*GOAL:* In full and without alteration, give the listing again.

*DATA SHOWN:*

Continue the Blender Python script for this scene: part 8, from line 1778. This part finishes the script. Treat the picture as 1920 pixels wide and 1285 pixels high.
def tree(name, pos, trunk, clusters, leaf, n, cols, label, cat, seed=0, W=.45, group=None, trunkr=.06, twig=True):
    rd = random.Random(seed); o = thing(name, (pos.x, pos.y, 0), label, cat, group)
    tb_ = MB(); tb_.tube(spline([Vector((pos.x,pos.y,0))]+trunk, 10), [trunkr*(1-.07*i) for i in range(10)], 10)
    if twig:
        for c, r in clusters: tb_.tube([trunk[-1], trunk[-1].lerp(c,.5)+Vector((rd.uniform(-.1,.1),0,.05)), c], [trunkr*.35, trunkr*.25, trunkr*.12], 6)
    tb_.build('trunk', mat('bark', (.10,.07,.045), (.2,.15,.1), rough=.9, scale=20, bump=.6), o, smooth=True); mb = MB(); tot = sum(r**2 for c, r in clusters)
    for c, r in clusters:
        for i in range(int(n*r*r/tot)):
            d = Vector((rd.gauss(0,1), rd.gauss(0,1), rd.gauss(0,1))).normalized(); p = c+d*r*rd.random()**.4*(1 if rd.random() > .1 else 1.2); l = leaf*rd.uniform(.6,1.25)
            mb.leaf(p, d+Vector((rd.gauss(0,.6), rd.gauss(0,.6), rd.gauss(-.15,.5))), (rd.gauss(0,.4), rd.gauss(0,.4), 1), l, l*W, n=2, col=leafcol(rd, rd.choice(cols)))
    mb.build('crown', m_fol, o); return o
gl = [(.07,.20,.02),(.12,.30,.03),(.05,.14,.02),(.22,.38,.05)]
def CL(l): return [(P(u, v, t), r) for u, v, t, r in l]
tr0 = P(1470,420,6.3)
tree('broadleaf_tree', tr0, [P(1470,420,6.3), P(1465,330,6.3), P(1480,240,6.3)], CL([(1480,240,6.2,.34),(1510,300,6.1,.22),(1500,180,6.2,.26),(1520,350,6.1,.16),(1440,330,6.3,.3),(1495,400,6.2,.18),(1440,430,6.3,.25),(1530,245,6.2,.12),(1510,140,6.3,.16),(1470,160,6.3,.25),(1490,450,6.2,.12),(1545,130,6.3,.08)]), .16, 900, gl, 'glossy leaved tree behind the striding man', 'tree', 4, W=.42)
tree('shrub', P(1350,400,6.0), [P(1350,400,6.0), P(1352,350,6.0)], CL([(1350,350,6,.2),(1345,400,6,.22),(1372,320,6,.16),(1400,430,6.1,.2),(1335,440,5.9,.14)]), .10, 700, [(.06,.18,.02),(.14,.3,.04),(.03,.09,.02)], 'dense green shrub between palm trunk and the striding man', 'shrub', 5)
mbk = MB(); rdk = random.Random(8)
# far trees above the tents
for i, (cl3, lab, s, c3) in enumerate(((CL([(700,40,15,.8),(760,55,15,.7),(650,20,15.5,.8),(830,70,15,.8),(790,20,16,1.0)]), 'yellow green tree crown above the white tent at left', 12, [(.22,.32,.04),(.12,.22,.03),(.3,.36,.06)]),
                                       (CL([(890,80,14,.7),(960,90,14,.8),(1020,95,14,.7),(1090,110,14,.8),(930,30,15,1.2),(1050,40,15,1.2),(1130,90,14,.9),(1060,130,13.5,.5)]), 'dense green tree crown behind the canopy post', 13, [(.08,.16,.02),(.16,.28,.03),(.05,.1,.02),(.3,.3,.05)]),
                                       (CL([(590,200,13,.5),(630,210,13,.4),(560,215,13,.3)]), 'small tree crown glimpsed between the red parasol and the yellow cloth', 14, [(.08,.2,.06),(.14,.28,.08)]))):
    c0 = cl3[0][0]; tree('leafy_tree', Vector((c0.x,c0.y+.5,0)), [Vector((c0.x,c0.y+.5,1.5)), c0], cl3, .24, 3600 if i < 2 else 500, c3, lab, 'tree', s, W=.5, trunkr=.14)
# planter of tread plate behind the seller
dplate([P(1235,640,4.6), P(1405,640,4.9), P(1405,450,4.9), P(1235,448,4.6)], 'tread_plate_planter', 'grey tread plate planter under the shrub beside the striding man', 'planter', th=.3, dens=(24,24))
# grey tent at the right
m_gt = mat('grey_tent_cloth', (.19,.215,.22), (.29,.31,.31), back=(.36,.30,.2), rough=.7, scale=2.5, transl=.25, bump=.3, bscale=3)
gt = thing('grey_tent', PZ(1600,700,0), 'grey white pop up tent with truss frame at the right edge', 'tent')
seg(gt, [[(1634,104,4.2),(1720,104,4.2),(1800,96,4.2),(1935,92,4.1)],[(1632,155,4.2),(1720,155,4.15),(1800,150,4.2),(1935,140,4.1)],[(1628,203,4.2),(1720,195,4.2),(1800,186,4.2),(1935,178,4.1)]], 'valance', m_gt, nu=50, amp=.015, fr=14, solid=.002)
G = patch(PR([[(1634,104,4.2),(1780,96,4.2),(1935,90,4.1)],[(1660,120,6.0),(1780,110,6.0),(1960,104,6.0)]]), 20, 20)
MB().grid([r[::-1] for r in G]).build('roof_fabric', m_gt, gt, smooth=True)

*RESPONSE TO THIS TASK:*
Continue the Blender Python script for this scene: part 8, from line 1778. This part finishes the script. Treat the picture as 1920 pixels wide and 1285 pixels high.
def tree(name, pos, trunk, clusters, leaf, n, cols, label, cat, seed=0, W=.45, group=None, trunkr=.06, twig=True):
    rd = random.Random(seed); o = thing(name, (pos.x, pos.y, 0), label, cat, group)
    tb_ = MB(); tb_.tube(spline([Vector((pos.x,pos.y,0))]+trunk, 10), [trunkr*(1-.07*i) for i in range(10)], 10)
    if twig:
        for c, r in clusters: tb_.tube([trunk[-1], trunk[-1].lerp(c,.5)+Vector((rd.uniform(-.1,.1),0,.05)), c], [trunkr*.35, trunkr*.25, trunkr*.12], 6)
    tb_.build('trunk', mat('bark', (.10,.07,.045), (.2,.15,.1), rough=.9, scale=20, bump=.6), o, smooth=True); mb = MB(); tot = sum(r**2 for c, r in clusters)
    for c, r in clusters:
        for i in range(int(n*r*r/tot)):
            d = Vector((rd.gauss(0,1), rd.gauss(0,1), rd.gauss(0,1))).normalized(); p = c+d*r*rd.random()**.4*(1 if rd.random() > .1 else 1.2); l = leaf*rd.uniform(.6,1.25)
            mb.leaf(p, d+Vector((rd.gauss(0,.6), rd.gauss(0,.6), rd.gauss(-.15,.5))), (rd.gauss(0,.4), rd.gauss(0,.4), 1), l, l*W, n=2, col=leafcol(rd, rd.choice(cols)))
    mb.build('crown', m_fol, o); return o
gl = [(.07,.20,.02),(.12,.30,.03),(.05,.14,.02),(.22,.38,.05)]
def CL(l): return [(P(u, v, t), r) for u, v, t, r in l]
tr0 = P(1470,420,6.3)
tree('broadleaf_tree', tr0, [P(1470,420,6.3), P(1465,330,6.3), P(1480,240,6.3)], CL([(1480,240,6.2,.34),(1510,300,6.1,.22),(1500,180,6.2,.26),(1520,350,6.1,.16),(1440,330,6.3,.3),(1495,400,6.2,.18),(1440,430,6.3,.25),(1530,245,6.2,.12),(1510,140,6.3,.16),(1470,160,6.3,.25),(1490,450,6.2,.12),(1545,130,6.3,.08)]), .16, 900, gl, 'glossy leaved tree behind the striding man', 'tree', 4, W=.42)
tree('shrub', P(1350,400,6.0), [P(1350,400,6.0), P(1352,350,6.0)], CL([(1350,350,6,.2),(1345,400,6,.22),(1372,320,6,.16),(1400,430,6.1,.2),(1335,440,5.9,.14)]), .10, 700, [(.06,.18,.02),(.14,.3,.04),(.03,.09,.02)], 'dense green shrub between palm trunk and the striding man', 'shrub', 5)
mbk = MB(); rdk = random.Random(8)
# far trees above the tents
for i, (cl3, lab, s, c3) in enumerate(((CL([(700,40,15,.8),(760,55,15,.7),(650,20,15.5,.8),(830,70,15,.8),(790,20,16,1.0)]), 'yellow green tree crown above the white tent at left', 12, [(.22,.32,.04),(.12,.22,.03),(.3,.36,.06)]),
                                       (CL([(890,80,14,.7),(960,90,14,.8),(1020,95,14,.7),(1090,110,14,.8),(930,30,15,1.2),(1050,40,15,1.2),(1130,90,14,.9),(1060,130,13.5,.5)]), 'dense green tree crown behind the canopy post', 13, [(.08,.16,.02),(.16,.28,.03),(.05,.1,.02),(.3,.3,.05)]),
                                       (CL([(590,200,13,.5),(630,210,13,.4),(560,215,13,.3)]), 'small tree crown glimpsed between the red parasol and the yellow cloth', 14, [(.08,.2,.06),(.14,.28,.08)]))):
    c0 = cl3[0][0]; tree('leafy_tree', Vector((c0.x,c0.y+.5,0)), [Vector((c0.x,c0.y+.5,1.5)), c0], cl3, .24, 3600 if i < 2 else 500, c3, lab, 'tree', s, W=.5, trunkr=.14)
# planter of tread plate behind the seller
dplate([P(1235,640,4.6), P(1405,640,4.9), P(1405,450,4.9), P(1235,448,4.6)], 'tread_plate_planter', 'grey tread plate planter under the shrub beside the striding man', 'planter', th=.3, dens=(24,24))
# grey tent at the right
m_gt = mat('grey_tent_cloth', (.19,.215,.22), (.29,.31,.31), back=(.36,.30,.2), rough=.7, scale=2.5, transl=.25, bump=.3, bscale=3)
gt = thing('grey_tent', PZ(1600,700,0), 'grey white pop up tent with truss frame at the right edge', 'tent')
seg(gt, [[(1634,104,4.2),(1720,104,4.2),(1800,96,4.2),(1935,92,4.1)],[(1632,155,4.2),(1720,155,4.15),(1800,150,4.2),(1935,140,4.1)],[(1628,203,4.2),(1720,195,4.2),(1800,186,4.2),(1935,178,4.1)]], 'valance', m_gt, nu=50, amp=.015, fr=14, solid=.002)
G = patch(PR([[(1634,104,4.2),(1780,96,4.2),(1935,90,4.1)],[(1660,120,6.0),(1780,110,6.0),(1960,104,6.0)]]), 20, 20)
MB().grid([r[::-1] for r in G]).build('roof_fabric', m_gt, gt, smooth=True)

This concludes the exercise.